My new home. In the city. (Or at least in a more urban
neighborhood than down by the beach) Where I can bike and walk and meet and
dream. There are five coffeehouses within a mile. There are shops with handmade
pillows and soy candles and repurposed clothing. There is a nursery and farm stand just down the street. There are a dozen restaurants that source from local
farms. Because it always comes back to the veggies…
Whenever I have vegetables visible on my person (or bike) as I
traverse the city, people ask me questions, want to touch smell taste the
bright green or red or orange poking out of my bag. I tell them I work at a
farm in the middle of downtown. I work on a farm where philosophical
conversations about the meaning of life and the value of death take place over
the compost pile, where boys go barefoot watering the plants and weeding
(it may be the only dirt they will have under their feet this week, month,
maybe year), where a CSA member brings back a caterpillar she found on her
lettuce so it can turn into a butterfly, where a young student tells me that if
he chooses to get a degree in sustainable agriculture his father will disown
him and he will lose his garden at home so can he work in our soil? Where we
sprinkle seaweed and beet pulp onto the soil instead of chemicals. Where we
grow food that tastes like food. Or just tastes. Period.
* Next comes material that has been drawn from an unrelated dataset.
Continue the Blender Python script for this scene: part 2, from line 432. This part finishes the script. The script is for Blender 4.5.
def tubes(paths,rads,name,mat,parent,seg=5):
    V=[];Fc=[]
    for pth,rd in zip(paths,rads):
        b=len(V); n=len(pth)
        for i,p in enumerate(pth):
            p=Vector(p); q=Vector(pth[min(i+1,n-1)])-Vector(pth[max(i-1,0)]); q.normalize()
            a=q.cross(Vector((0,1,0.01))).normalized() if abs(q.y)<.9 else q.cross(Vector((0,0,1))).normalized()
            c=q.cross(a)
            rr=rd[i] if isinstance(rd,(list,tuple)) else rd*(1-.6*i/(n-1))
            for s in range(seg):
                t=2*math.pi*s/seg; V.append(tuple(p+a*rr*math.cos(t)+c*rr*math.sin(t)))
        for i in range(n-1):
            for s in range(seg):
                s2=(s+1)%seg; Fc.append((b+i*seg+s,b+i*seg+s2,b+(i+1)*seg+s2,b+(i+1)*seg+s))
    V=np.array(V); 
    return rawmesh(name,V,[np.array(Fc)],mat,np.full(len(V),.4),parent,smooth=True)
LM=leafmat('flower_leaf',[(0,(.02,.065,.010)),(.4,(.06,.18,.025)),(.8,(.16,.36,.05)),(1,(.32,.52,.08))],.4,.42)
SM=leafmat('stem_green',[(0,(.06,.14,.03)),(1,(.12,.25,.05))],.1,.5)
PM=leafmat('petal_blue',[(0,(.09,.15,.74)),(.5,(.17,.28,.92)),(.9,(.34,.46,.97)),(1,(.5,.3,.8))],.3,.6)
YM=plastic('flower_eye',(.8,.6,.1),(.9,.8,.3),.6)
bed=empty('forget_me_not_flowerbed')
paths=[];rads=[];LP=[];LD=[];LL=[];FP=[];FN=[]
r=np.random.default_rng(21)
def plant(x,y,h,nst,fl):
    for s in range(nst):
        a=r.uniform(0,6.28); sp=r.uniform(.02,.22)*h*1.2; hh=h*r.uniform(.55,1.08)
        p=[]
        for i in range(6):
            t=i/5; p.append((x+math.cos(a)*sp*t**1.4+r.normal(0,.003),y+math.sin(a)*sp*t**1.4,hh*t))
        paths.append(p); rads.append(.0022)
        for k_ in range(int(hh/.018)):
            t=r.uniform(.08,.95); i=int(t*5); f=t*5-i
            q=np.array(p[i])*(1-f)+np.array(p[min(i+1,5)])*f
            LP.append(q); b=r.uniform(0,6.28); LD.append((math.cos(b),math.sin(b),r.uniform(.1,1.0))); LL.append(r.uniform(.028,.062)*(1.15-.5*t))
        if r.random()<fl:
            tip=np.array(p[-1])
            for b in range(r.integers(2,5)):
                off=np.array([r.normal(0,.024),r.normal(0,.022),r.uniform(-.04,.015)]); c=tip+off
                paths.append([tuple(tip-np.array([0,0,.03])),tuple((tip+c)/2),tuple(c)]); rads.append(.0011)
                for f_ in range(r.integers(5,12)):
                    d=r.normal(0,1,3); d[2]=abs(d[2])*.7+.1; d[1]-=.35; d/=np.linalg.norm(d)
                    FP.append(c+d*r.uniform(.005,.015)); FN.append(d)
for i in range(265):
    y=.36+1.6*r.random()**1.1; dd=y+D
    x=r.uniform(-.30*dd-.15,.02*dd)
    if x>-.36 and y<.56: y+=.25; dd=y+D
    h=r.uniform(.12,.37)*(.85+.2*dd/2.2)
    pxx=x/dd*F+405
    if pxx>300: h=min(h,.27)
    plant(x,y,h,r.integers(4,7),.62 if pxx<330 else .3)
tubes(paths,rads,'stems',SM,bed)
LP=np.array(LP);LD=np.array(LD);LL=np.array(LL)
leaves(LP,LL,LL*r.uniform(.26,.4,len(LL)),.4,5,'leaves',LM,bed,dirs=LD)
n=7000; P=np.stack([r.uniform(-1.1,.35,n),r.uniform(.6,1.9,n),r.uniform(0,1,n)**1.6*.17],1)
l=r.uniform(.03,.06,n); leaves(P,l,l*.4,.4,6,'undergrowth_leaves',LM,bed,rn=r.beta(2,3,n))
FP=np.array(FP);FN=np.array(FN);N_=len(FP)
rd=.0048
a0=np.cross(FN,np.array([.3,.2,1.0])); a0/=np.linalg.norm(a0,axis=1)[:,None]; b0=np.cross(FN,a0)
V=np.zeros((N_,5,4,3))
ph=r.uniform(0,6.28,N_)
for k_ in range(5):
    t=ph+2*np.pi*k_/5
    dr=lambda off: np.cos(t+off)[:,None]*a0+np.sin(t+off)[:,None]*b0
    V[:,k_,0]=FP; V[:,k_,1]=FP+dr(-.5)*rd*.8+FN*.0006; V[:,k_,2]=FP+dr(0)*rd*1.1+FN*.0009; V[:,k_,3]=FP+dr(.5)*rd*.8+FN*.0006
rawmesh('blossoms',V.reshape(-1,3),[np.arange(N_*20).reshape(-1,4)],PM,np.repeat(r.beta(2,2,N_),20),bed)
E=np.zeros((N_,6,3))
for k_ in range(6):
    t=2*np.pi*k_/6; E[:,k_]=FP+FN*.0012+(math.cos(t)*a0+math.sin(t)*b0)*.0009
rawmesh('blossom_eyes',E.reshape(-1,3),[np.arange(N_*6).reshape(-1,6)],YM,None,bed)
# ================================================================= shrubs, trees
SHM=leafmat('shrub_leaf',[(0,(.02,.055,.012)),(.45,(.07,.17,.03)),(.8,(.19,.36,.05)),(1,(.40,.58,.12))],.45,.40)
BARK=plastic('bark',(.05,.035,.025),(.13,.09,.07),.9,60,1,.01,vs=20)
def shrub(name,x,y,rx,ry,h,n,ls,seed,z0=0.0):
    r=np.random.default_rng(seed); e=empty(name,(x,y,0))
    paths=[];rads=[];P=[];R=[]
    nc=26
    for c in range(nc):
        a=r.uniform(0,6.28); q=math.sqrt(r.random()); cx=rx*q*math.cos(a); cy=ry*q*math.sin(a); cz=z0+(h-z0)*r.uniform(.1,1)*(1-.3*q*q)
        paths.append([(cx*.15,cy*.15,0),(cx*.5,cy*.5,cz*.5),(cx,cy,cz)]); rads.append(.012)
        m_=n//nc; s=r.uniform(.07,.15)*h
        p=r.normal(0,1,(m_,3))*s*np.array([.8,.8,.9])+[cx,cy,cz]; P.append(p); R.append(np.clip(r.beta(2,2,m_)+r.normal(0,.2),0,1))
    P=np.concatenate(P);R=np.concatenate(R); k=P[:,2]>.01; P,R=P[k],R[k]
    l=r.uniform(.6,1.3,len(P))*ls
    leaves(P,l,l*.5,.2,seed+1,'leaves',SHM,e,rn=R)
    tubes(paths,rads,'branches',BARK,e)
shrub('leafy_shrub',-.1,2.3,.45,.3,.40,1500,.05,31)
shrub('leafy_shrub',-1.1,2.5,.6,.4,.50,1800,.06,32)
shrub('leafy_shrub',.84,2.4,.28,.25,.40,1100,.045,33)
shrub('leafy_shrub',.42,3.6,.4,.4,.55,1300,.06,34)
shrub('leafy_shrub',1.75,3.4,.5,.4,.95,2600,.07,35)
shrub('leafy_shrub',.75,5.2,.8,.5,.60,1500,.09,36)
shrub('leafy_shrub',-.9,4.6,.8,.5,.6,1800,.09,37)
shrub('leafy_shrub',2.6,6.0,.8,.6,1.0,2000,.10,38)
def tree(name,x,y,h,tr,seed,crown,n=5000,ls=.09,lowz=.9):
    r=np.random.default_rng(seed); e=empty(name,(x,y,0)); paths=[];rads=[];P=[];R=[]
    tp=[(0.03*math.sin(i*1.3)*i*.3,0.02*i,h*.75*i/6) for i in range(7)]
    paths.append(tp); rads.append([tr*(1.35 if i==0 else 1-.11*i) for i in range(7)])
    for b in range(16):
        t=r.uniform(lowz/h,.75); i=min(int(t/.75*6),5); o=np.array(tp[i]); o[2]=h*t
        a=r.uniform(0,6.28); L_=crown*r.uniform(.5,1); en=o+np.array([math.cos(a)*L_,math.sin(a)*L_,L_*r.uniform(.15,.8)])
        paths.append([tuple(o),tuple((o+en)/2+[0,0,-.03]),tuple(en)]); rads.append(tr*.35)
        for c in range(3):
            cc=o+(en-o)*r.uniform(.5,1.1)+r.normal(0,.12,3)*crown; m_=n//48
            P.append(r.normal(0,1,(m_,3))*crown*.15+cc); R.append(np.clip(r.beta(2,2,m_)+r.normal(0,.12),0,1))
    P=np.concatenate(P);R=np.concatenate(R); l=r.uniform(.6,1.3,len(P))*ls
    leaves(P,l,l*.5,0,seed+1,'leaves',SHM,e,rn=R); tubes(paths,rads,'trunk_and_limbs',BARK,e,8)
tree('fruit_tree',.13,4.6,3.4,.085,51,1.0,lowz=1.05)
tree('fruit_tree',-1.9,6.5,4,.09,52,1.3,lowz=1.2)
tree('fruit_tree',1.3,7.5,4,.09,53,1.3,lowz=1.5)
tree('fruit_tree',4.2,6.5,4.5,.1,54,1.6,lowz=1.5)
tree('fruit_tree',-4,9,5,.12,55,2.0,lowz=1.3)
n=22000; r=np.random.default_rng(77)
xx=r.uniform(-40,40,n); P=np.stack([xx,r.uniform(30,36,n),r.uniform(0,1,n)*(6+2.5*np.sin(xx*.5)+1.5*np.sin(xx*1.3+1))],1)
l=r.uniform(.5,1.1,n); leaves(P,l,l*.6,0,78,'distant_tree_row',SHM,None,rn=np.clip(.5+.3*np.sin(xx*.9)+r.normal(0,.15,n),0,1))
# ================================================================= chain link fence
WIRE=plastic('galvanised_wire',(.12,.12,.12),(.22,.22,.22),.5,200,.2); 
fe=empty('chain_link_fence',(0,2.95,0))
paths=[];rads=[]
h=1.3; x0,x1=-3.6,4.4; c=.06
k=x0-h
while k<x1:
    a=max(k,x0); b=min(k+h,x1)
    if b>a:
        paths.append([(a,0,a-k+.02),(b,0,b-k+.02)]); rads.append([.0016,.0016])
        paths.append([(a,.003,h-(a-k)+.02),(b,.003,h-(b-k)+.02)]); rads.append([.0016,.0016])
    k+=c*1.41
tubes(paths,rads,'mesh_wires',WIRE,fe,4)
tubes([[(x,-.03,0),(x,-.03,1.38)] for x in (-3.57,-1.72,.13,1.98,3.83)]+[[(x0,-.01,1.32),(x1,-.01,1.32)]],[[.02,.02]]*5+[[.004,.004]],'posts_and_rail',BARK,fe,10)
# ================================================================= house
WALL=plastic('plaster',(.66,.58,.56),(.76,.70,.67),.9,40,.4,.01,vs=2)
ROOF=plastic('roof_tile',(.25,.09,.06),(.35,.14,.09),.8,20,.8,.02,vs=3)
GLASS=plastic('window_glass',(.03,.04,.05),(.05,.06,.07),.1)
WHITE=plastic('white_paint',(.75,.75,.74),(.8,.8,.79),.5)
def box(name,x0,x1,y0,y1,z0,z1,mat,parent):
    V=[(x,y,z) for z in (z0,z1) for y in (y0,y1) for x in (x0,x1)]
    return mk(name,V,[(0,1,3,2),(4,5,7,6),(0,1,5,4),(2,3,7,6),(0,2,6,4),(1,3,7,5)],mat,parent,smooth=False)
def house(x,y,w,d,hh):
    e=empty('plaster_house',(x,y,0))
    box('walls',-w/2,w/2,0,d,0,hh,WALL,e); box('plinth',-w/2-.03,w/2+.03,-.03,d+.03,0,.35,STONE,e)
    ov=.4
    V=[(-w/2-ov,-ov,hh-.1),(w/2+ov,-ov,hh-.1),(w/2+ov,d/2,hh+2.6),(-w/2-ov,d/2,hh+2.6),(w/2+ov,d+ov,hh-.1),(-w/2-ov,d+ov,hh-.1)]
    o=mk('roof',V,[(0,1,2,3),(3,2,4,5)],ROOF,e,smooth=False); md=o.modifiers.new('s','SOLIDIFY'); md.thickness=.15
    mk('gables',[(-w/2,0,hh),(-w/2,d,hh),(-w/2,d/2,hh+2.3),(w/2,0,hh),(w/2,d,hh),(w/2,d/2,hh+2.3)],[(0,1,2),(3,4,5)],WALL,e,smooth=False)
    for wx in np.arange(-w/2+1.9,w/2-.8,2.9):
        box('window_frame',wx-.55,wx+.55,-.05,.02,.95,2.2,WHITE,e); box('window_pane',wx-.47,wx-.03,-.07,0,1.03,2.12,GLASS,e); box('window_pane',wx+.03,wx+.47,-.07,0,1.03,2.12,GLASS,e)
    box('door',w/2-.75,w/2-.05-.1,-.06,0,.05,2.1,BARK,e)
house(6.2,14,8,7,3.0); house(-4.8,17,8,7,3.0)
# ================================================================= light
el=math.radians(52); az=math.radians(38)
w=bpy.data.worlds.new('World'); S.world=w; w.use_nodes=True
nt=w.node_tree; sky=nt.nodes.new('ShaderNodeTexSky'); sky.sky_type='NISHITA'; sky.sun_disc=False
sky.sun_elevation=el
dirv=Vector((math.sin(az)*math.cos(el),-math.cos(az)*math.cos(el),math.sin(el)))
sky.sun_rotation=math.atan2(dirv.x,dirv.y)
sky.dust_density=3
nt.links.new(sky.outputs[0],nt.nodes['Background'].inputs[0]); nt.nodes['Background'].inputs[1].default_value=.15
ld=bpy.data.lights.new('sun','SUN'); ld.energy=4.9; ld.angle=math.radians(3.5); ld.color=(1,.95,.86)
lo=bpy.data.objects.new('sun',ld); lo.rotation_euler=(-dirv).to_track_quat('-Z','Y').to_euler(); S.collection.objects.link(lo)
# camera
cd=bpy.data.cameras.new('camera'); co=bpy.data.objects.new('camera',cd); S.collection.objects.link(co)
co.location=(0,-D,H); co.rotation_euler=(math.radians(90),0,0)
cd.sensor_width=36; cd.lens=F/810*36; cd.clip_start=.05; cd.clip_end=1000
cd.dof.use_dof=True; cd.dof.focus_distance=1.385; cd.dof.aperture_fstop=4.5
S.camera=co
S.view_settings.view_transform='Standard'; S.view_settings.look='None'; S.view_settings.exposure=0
I went to the North Park Farmers Market after I offloaded the
fennelful bag, refilling my basket with carrots, my mouth with tamales, my ears with
the music of a brassy blues band. Back at home I turned up my tunes and roasted
them carrots and sautéed the greens from my urban farm, I danced on hardwood
floors and sang into the gray cupboards of the 50-esque kitchen. This is what I
have wanted for years. I intend to nurture this life.
Plant a seed, let it grow, let it go. It may just spread through
the streets like fennel, spur conversations with strangers, make you smile for the rest of the day.